»»

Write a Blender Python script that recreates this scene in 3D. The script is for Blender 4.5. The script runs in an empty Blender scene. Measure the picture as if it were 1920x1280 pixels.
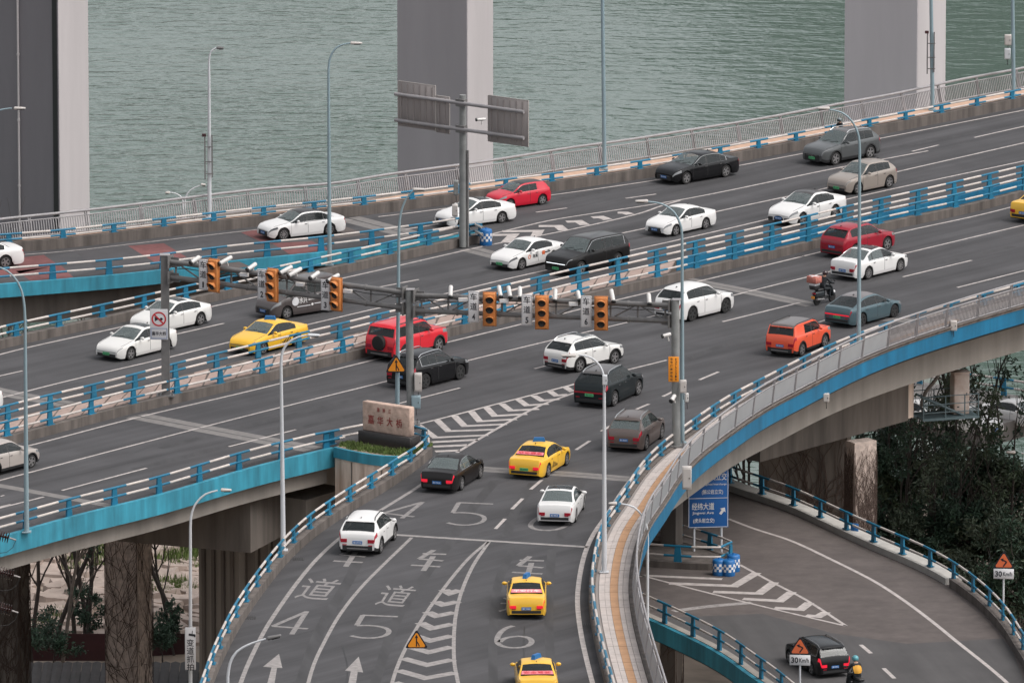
import bpy, bmesh, math, random
import numpy as np
from mathutils import Vector, Matrix
from mathutils.geometry import tessellate_polygon
random.seed(7)
sc = bpy.context.scene
COL = sc.collection

# ------------------------------------------------------------ camera
FPX, PITCH, CAMH = 18500.0, math.radians(11.6), 100.0
cam = bpy.data.cameras.new('camera')
cam.sensor_width = 36.0
cam.lens = FPX / 1920 * 36.0
cam.clip_start, cam.clip_end = 20, 6000
camo = bpy.data.objects.new('camera', cam)
camo.location = (0, 0, CAMH)
camo.rotation_euler = (math.pi / 2 - PITCH, 0, 0)
COL.objects.link(camo)
sc.camera = camo

# ------------------------------------------------------------ sky, sun, exposure
SUN_EL, SUN_AZ = math.radians(56), math.radians(112)      # azimuth clockwise from +Y
world = bpy.data.worlds.new('World')
sc.world = world
world.use_nodes = True
wn = world.node_tree.nodes
wl = world.node_tree.links
sky = wn.new('ShaderNodeTexSky')
sky.sky_type = 'NISHITA'
sky.sun_disc = False
sky.sun_elevation = SUN_EL
sky.sun_rotation = SUN_AZ
sky.air_density, sky.dust_density, sky.ozone_density = 1.0, 4.0, 1.0
hs = wn.new('ShaderNodeHueSaturation')
hs.inputs['Saturation'].default_value = 0.18
wl.new(sky.outputs[0], hs.inputs['Color'])
wl.new(hs.outputs[0], wn['Background'].inputs['Color'])
wn['Background'].inputs['Strength'].default_value = 0.13
sun = bpy.data.lights.new('sun', 'SUN')
sun.energy = 1.0
sun.angle = math.radians(40)
sun.color = (1.0, 0.955, 0.91)
suno = bpy.data.objects.new('sun', sun)
suno.location = (60, 500, 200)
sd = Vector((math.sin(SUN_AZ) * math.cos(SUN_EL), math.cos(SUN_AZ) * math.cos(SUN_EL), math.sin(SUN_EL)))
suno.rotation_euler = sd.to_track_quat('Z', 'Y').to_euler()
COL.objects.link(suno)
sc.view_settings.view_transform = 'Standard'
sc.view_settings.look = 'None'
sc.view_settings.gamma = 1
sc.view_settings.exposure = 0.58
try:
    sc.cycles.use_denoising = True
    sc.cycles.max_bounces = 6
    sc.cycles.caustics_reflective = False
    sc.cycles.caustics_refractive = False
except Exception:
    pass

# ------------------------------------------------------------ survey of the place: sight lines of the site to points on level ground
CF = Vector((0, math.cos(PITCH), -math.sin(PITCH)))
CU = Vector((0, math.sin(PITCH), math.cos(PITCH)))
def ray(u, v):
    return CF + Vector((1, 0, 0)) * ((u - 960) / FPX) + CU * (-(v - 640) / FPX)
def P(u, v, z=0.0):
    d = ray(u, v)
    t = (z - CAMH) / d.z
    return Vector((d.x * t, d.y * t, z))
def Q(u, v, y):
    d = ray(u, v)
    t = y / d.y
    return Vector((d.x * t, y, CAMH + d.z * t))

# ------------------------------------------------------------ objects
def link(o, parent=None):
    COL.objects.link(o)
    if parent is not None:
        o.parent = parent
    return o
def thing(name, label, cat, loc=(0, 0, 0), rot=0.0, group=None, tilt=None):
    o = bpy.data.objects.new(name, None)
    o.empty_display_size = 0.3
    link(o)
    o.location = loc
    o.rotation_euler = tilt if tilt else (0, 0, rot)
    return tag(o, label, cat, group)
def tag(o, label, cat, group=None):
    o['label'] = label
    o['category'] = cat
    if group:
        o['group'] = group
    return o
def obj(name, me, parent=None, m=None, kind=None):
    if m is not None:
        if len(me.materials):
            me.materials.clear()
        for k in (m if isinstance(m, (list, tuple)) else [m]):
            me.materials.append(k)
    o = bpy.data.objects.new(name, me)
    if kind:
        o['kind'] = kind
    return link(o, parent)
def place(o, loc=(0, 0, 0), rot=(0, 0, 0)):
    o.location = loc
    o.rotation_euler = rot
    return o

class MB:
    """collects vertices and faces"""
    def __init__(s):
        s.v, s.f, s.mi = [], [], []
    def add(s, vs, fs, mi=0):
        b = len(s.v)
        s.v += [tuple(x) for x in vs]
        s.f += [tuple(i + b for i in f) for f in fs]
        s.mi += [mi] * len(fs)
    def box(s, c, d, rz=0.0, mi=0, taper=1.0):
        hx, hy, hz = d[0] / 2, d[1] / 2, d[2] / 2
        ca, sa = math.cos(rz), math.sin(rz)
        vs = []
        for z in (-hz, hz):
            k = taper if z > 0 else 1.0
            for x, y in ((-hx, -hy), (hx, -hy), (hx, hy), (-hx, hy)):
                x *= k
                y *= k
                vs.append((c[0] + x * ca - y * sa, c[1] + x * sa + y * ca, c[2] + z))
        s.add(vs, [(3, 2, 1, 0), (4, 5, 6, 7), (0, 1, 5, 4), (1, 2, 6, 5), (2, 3, 7, 6), (3, 0, 4, 7)], mi)
    def tube(s, pts, r, n=8, mi=0, caps=True, mis=None):
        pts = [Vector(p) for p in pts]
        rs = r if isinstance(r, (list, tuple)) else [r] * len(pts)
        b = len(s.v)
        up0 = None
        for i, p in enumerate(pts):
            t = (pts[min(i + 1, len(pts) - 1)] - pts[max(i - 1, 0)])
            t = t.normalized() if t.length > 1e-9 else Vector((0, 0, 1))
            if up0 is None:
                up0 = Vector((0, 0, 1)) if abs(t.z) < 0.9 else Vector((1, 0, 0))
            a = t.cross(up0)
            if a.length < 1e-4:
                a = t.cross(Vector((0, 1, 0)))
            a.normalize()
            c = a.cross(t)
            up0 = c
            for k in range(n):
                th = 2 * math.pi * k / n
                s.v.append(tuple(p + (a * math.cos(th) + c * math.sin(th)) * rs[i]))
        for i in range(len(pts) - 1):
            m = mis[i] if mis else mi
            for k in range(n):
                k2 = (k + 1) % n
                s.f.append((b + i * n + k, b + i * n + k2, b + (i + 1) * n + k2, b + (i + 1) * n + k))
                s.mi.append(m)
        if caps:
            s.f.append(tuple(b + k for k in range(n - 1, -1, -1)))
            s.mi.append(mis[0] if mis else mi)
            e = b + (len(pts) - 1) * n
            s.f.append(tuple(e + k for k in range(n)))
            s.mi.append(mis[-1] if mis else mi)
    def lathe(s, prof, c=(0, 0, 0), n=16, axis='z', mi=0, caps=True):
        b = len(s.v)
        for r, h in prof:
            for k in range(n):
                a = 2 * math.pi * k / n
                x, y = r * math.cos(a), r * math.sin(a)
                p = (x, y, h) if axis == 'z' else ((x, h, y) if axis == 'y' else (h, x, y))
                s.v.append((c[0] + p[0], c[1] + p[1], c[2] + p[2]))
        for i in range(len(prof) - 1):
            for k in range(n):
                k2 = (k + 1) % n
                s.f.append((b + i * n + k, b + i * n + k2, b + (i + 1) * n + k2, b + (i + 1) * n + k))
                s.mi.append(mi)
        for e in (0, len(prof) - 1) if caps else ():
            if prof[e][0] > 1e-6:
                s.f.append(tuple(b + e * n + k for k in range(n)))
                s.mi.append(mi)
    def quad(s, a, b, c, d, mi=0):
        s.add([a, b, c, d], [(0, 1, 2, 3)], mi)
    def mesh(s, name, smooth=None):
        me = bpy.data.meshes.new(name)
        me.from_pydata(s.v, [], s.f)
        me.polygons.foreach_set('material_index', s.mi)
        if smooth is not None:
            me.polygons.foreach_set('use_smooth', [True] * len(s.f))
            me.set_sharp_from_angle(angle=math.radians(smooth))
        me.update()
        return me
    def build(s, name, m, parent=None, kind=None, smooth=None):
        return obj(name, s.mesh(name, smooth), parent, m, kind)
def boxm(name, d, taper=1.0, c=(0, 0, 0)):
    b = MB()
    b.box(c, d, taper=taper)
    return b.mesh(name)
def bev_box(name, d, w=0.02, seg=2):
    bm = bmesh.new()
    bmesh.ops.create_cube(bm, size=1)
    bmesh.ops.scale(bm, vec=d, verts=bm.verts)
    bmesh.ops.bevel(bm, geom=bm.edges, offset=w, segments=seg, affect='EDGES', profile=0.5)
    me = bpy.data.meshes.new(name)
    bm.to_mesh(me)
    bm.free()
    me.polygons.foreach_set('use_smooth', [True] * len(me.polygons))
    me.set_sharp_from_angle(angle=math.radians(50))
    return me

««

Directive.
Please extract exactly the lines of the data, from the first through the line containing "sc.camera = camo", and add no pictures to the copy.

Response to this exercise.
Write a Blender Python script that recreates this scene in 3D. The script is for Blender 4.5. The script runs in an empty Blender scene. Measure the picture as if it were 1920x1280 pixels.
import bpy, bmesh, math, random
import numpy as np
from mathutils import Vector, Matrix
from mathutils.geometry import tessellate_polygon
random.seed(7)
sc = bpy.context.scene
COL = sc.collection

# ------------------------------------------------------------ camera
FPX, PITCH, CAMH = 18500.0, math.radians(11.6), 100.0
cam = bpy.data.cameras.new('camera')
cam.sensor_width = 36.0
cam.lens = FPX / 1920 * 36.0
cam.clip_start, cam.clip_end = 20, 6000
camo = bpy.data.objects.new('camera', cam)
camo.location = (0, 0, CAMH)
camo.rotation_euler = (math.pi / 2 - PITCH, 0, 0)
COL.objects.link(camo)
sc.camera = camo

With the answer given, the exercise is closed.